Oireachtas Joint and Select Committees

Wednesday, 23 March 2022

Committee on Budgetary Oversight

Pre-Stability Programme Update Scrutiny (Resumed): Central Bank of Ireland

Dr. Mark Cassidy:

First of all, interest rates are abnormally low. At some stage they will begin to normalise. When they do, I firmly believe that the increases will be gradual and modest. When we see this normalisation it will be at a modest pace so I certainly do not see scenarios where we will get very rapid increases in interest rates. I will mention two effects. Households will undoubtedly see an increase in mortgage repayments. I quoted some figures whereby a 1% rise in interest rates would lead to an increase of around €130 per month for the average mortgage holders.
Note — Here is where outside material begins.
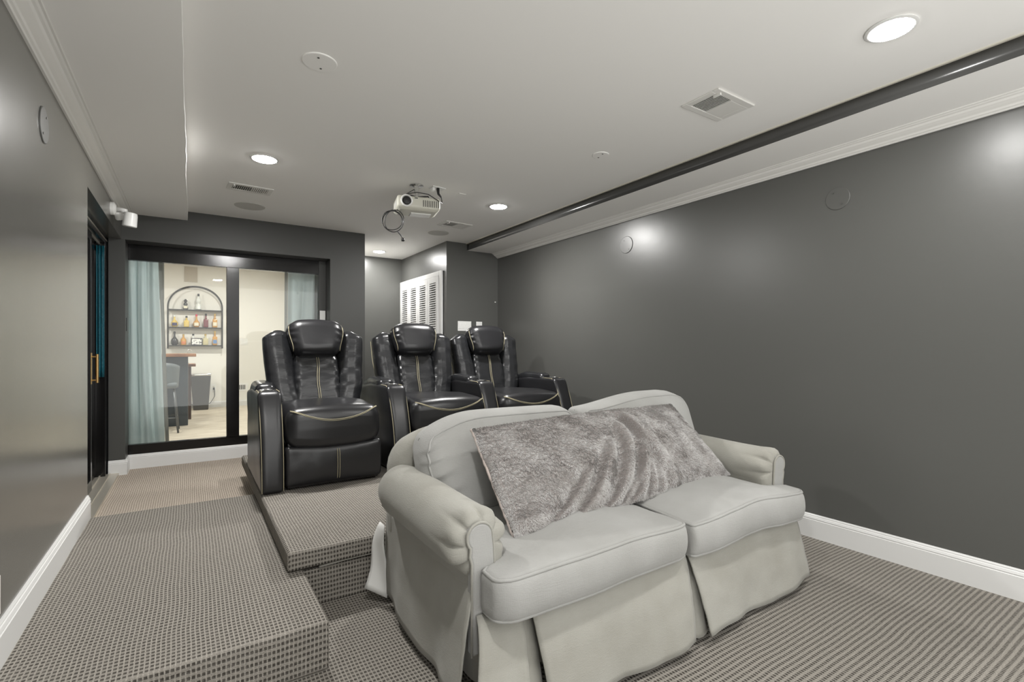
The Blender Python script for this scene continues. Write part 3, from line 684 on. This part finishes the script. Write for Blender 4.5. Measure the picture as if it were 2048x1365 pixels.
# ------------------------------------------------------------------ recliners
AW, SWD = 0.135, 0.655      # arm and seat widths
def wrinkle(p, s, amp, ax=(1, 1, 1)):
    return amp*(noise.noise(Vector((p[0]*s*ax[0], p[1]*s*ax[1], p[2]*s*ax[2]))) + 0.5*noise.noise(Vector((p[0]*s*2.1*ax[0]+3, p[1]*s*2.1*ax[1], p[2]*s*2.1*ax[2]))))
def arm_mesh(x0):
    # outline in (y,z): front face leans back to the top, rounded top front, dips towards the rear
    def topz(y): return 0.635 + 0.012*math.sin((y-0.1)*3) - 0.02*sstep(0.45, 0.95, y) - 0.06*sstep(0.15, 0.0, y-0.02)*0
    mb = MB()
    hx, hz = AW/2, 0.318
    def fn(x, y, z):
        v = (z+hz)/(2*hz); yy = y + 0.44   # 0..0.88
        front = 1 - yy/0.88
        lean = 0.155*(max(0, v)**2.2)*front
        yy2 = yy + lean
        zz = (z+hz) * (1 - 0.05*sstep(0.5, 0.9, yy))
        bulge = 0.010*math.sin(PI*min(1, max(0, v)))*(1 if x < 0 else 1)
        xx = x*(1 + 0.06*v) 
        xx += 0.003*nz(x*3, yy, v, 5)
        return (xx, yy2, zz + 0.0)
    mb.rbox((x0+AW/2, 0, 0.0), (hx, 0.44, hz), 0.030, (6, 22, 18), fn)
    return mb
def recliner(loc, rz, label, left_arm=True, right_arm=False, yoff=0.0, gap=0.0):
    t = thing('recliner', label, 'recliner', loc, rz, 'black leather theatre recliners')
    def arm(x0):
        a = arm_mesh(x0).obj('armrest', M_leather_smooth, parent=t, smooth=True)
        # stitched seams along both edges of the front face
        for dx in (0.006, AW-0.006):
            pts = []
            for i in range(24):
                v_ = i/23; z = 0.012 + 0.60*v_; lean = 0.155*(v_**2.2)
                pts.append((x0+dx + (dx-AW/2)*0.06*v_, lean + 0.004 + (0.020 if v_ > 0.97 else 0), z))
            pts += [(x0+dx, 0.155+0.05, 0.632), (x0+dx, 0.155+0.18, 0.634)]
            MB().tube(pts, 0.0024, 5).obj('stitching', M_stitch, parent=a, smooth=True)
        # cup holder and padded top
        MB().lathe([(0.040, 0.628), (0.050, 0.634), (0.052, 0.640), (0.046, 0.643), (0.041, 0.640), (0.038, 0.600), (0.002, 0.598)], 28, (x0+AW/2, 0.255, 0)).obj('cup_holder', M_chrome, parent=a, smooth=True, ang=60)
        def pfn_(x, y, z): return (x*(1-0.1*sstep(0, 0.25, y)), y, z + 0.022*math.cos(y*4) - 0.03*sstep(0.05, 0.25, y) + wrinkle((x, y, z), 12, 0.003))
        MB().rbox((x0+AW/2, 0.61, 0.605), (AW/2-0.004, 0.245, 0.055), 0.045, (6, 16, 6), pfn_).obj('arm_pad', M_leather, parent=a, smooth=True)
        return a
    sx0 = AW + 0.004
    if left_arm: arm(0.0)
    if right_arm: arm(AW + SWD + 0.008)
    W2 = SWD/2 - 0.004 - gap/2; sc_ = sx0 + SWD/2 - 0.002 - gap/2
    # base under the seat
    MB().box((sc_-W2+0.02, 0.05, 0.012), (sc_+W2-0.02, 0.85, 0.30)).obj('base_frame', M_leather_dull, parent=t)
    # lower footrest panel
    def ff(x, y, z):
        k = math.cos(PI*x/(2.2*W2)); vz = (z+0.125)/0.25
        return (x, y - 0.018*k*math.sin(PI*max(0, min(1, vz))) + wrinkle((x, 0, z), 7, 0.004), z + 0.018*(1-k)*vz)
    fp = MB().rbox((sc_, 0.058, 0.145), (W2, 0.045, 0.125), 0.028, (28, 3, 14), ff).obj('footrest_panel', M_leather_smooth, parent=t, smooth=True)
    for dx in (-0.007, 0.007):
        MB().tube([(sc_+dx+0.012, 0.0 - 0.010*math.sin(PI*k/11) + (0.014 if k in (0, 11) else 0), 0.04 + 0.21*k/11) for k in range(12)], 0.002, 5).obj('stitching', M_stitch, parent=fp, smooth=True)
    # seat cushion
    def sf(x, y, z):
        u = x/W2; k = 1 - u*u
        front = sstep(-0.05, -0.34, y)
        zt0 = sstep(-0.07, 0.07, z); zz = z + 0.030*math.sqrt(max(0, k))*(zt0*1.25-0.25) - 0.012*front*zt0
        yy = y - 0.030*k*sstep(0.0, -0.30, y)*(1-abs(z)/0.16*0.3)
        zz += 0.03*sstep(-0.1, 0.3, y)*-0.6
        zt = sstep(-0.07, 0.07, z); d = 0.004*nz(x*1.2, y, z+loc[0], 6) 
        zz += 0.022*(1-k)*(1-zt)*front
        return (x + d*0.4, yy + d*0.5, zz + d)
    st_ = MB().rbox((sc_, 0.40, 0.385), (W2, 0.385, 0.135), 0.075, (34, 30, 14), sf).obj('seat_cushion', M_leather_smooth, parent=t, smooth=True)
    for dd in (0, 0.010):
        pts = []
        for k in range(30):
            u = -0.90 + 1.80*k/29; kk = 1-u*u
            a_ = lerp(-0.30, 1.30, abs(u)**2.2) + dd*9
            yr = -0.385 if a_ < 0 else -0.31 - 0.075*math.cos(a_)
            zr = 0.06 + 0.075*(a_ if a_ < 0 else math.sin(a_))
            q_ = sf(u*W2, yr, zr); yy = 0.40 + q_[1] - 0.0015; zz = 0.385 + q_[2] + 0.001
            pts.append((sc_ + u*W2, yy, zz))
        MB().tube(pts, 0.002, 5).obj('stitching', M_stitch, parent=st_, smooth=True)
    # reclined back: local frame (u right, s along the back, n forward)
    by, bz = 0.60 + yoff, 0.40; ang_ = math.radians(15)
    bx_c = sx0 + SWD/2 - 0.002
    ey, ez = math.sin(ang_), math.cos(ang_)
    def B(x, n_, s_):
        s_ = s_*0.87
        return (bx_c + x, by + ey*s_ - ez*n_, bz + ez*s_ + ey*n_)
    def back_box(name, cx_, cs_, cn, h, r, n, fn, m=M_leather):
        mb = MB().rbox((0, 0, 0), h, r, n, fn)      # axes: x, n (forward), s
        mb.v = [B(x+cx_, y+cn, z+cs_) for x, y, z in mb.v]
        return mb.obj(name, m, parent=t, smooth=True)
    shell = back_box('back_shell', 0, 0.36, -0.075, (0.335, 0.045, 0.40), 0.04, (10, 4, 10), lambda x, y, z: (x*(1+0.03*z), y, z - 0.06*(abs(x)/0.335)**3*sstep(0.1, 0.4, z)), M_leather_dull)
    for s_ in (-1, 1):
        def wf_(x, y, z, s_=s_):
            v = (z+0.40)/0.80
            xx = x + s_*(-0.050*sstep(0.4, 0.0, v)) + s_*0.022*sstep(0.3, 0.9, v)
            inner = sstep(0.02, 0.09, -s_*x)
            yy = y + 0.010*sstep(0.3, 1, v)*(s_*x/0.09) - 0.018*inner*v
            zz = z - 0.035*sstep(0.0, 0.09, s_*x)*sstep(0.3, 0.4, z)
            nw = 0.008*noise.noise(Vector((xx*3, s_*5, zz*11 + loc[0]*3))) + 0.003*noise.noise(Vector((xx*7, loc[0], zz*24)))*sstep(-0.02, 0.07, -s_*x)
            return (xx + nw*0.2*s_, yy + (nw if y > 0 else 0), zz)
        wg = back_box('back_wing', s_*0.250, 0.378, 0.0, (0.104, 0.088, 0.40), 0.080, (14, 8, 56), wf_)
        pts = [B(s_*(0.346 + 0.018*sstep(0.4, 0.8, k/20) - 0.055*sstep(0.28, 0, k/20)), -0.045, 0.0 + 0.70*k/20) for k in range(21)]
        MB().tube(pts, 0.003, 5).obj('stitching', M_stitch, parent=wg, smooth=True)
    def cf(x, y, z):
        v = (z+0.25)/0.5
        xx = x*(1 + 0.10*(0.5-v)) 
        edge_ = sstep(0.10, 0.165, abs(x))
        nw = 0.005*noise.noise(Vector((xx*7, loc[0]*2, z*16))) + 0.0035*math.sin(z*80 + 4*nz(x, z, loc[0], 9))*edge_
        return (xx, y + (nw if y > 0 else 0) + 0.012*math.sin(PI*min(1, max(0, v))), z)
    zz_ = lambda z: z*2.2
    cpn = back_box('back_panel', 0, 0.285, 0.005, (0.172, 0.060, 0.27), 0.05, (22, 5, 30), cf)
    for dx in (-0.007, 0.007):
        MB().tube([B(0.004*math.sin(k*0.5)+dx, 0.078 + 0.010*math.sin(PI*k/18), 0.05 + 0.46*k/18) for k in range(19)], 0.0022, 5).obj('stitching', M_stitch, parent=cpn, smooth=True)
    def hf(x, y, z):
        v = (z+0.15)/0.30
        xx = x*(0.86 + 0.18*sstep(0.0, 0.75, v) - 0.05*sstep(0.85, 1.0, v))
        e_ = sstep(0.13, 0.19, abs(x))
        nw = 0.004*math.sin(z*110 + 5*nz(x, z, 2, 6))*e_ + 0.003*nz(x, 0, z, 7)
        zz = z + 0.012*math.cos(PI*x/0.4)*(1 if z > 0 else -0.6)
        return (xx, y + (nw if y > 0 else 0) + 0.018*math.cos(PI*x/0.42)*(1 if y > 0 else 0), zz)
    hr = back_box('headrest', 0, 0.685, 0.055, (0.208, 0.092, 0.165), 0.090, (26, 8, 22), hf, M_leather_smooth)
    for s_ in (-1, 1):
        pts = [B(s_*(0.172 + 0.030*sstep(0.0, 0.75, k/14) - 0.008*sstep(0.85, 1, k/14)), 0.112 - 0.02*abs(k/7-1)**3, 0.562 + 0.245*k/14) for k in range(15)]
        MB().tube(pts, 0.0025, 5).obj('stitching', M_stitch, parent=hr, smooth=True)
    return t
recliner((0.362, 3.398, ZP+0.002), 0, 'black leather recliner at left, beside the carpeted landing', True, False, 0.02, 0.02)
recliner((1.238, 3.450, ZP+0.002), 0, 'middle black leather recliner, in front of the louvred doors', True, False, 0.10)
recliner((2.032, 3.455, ZP+0.002), 0, 'black leather recliner at right, nearest the grey side wall', True, True, 0.16)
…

Those most affected would be those on floating rates or tracker mortgages. That would be the most obvious impact that households would feel. From an economic perspective, higher interest rates also work to slow down business investment within the economy. Interest rates are usually increased because the economy is beginning to grow at a faster rate than the Central Bank is comfortable with and that is being reflected and shown up in higher interest rates. Higher interest rates slow the rate of economic growth overall because they slow household consumption, because households are paying more on mortgages and have pay more to borrow money. Firms have to pay more to invest. They are two main channels through which an economy is affected.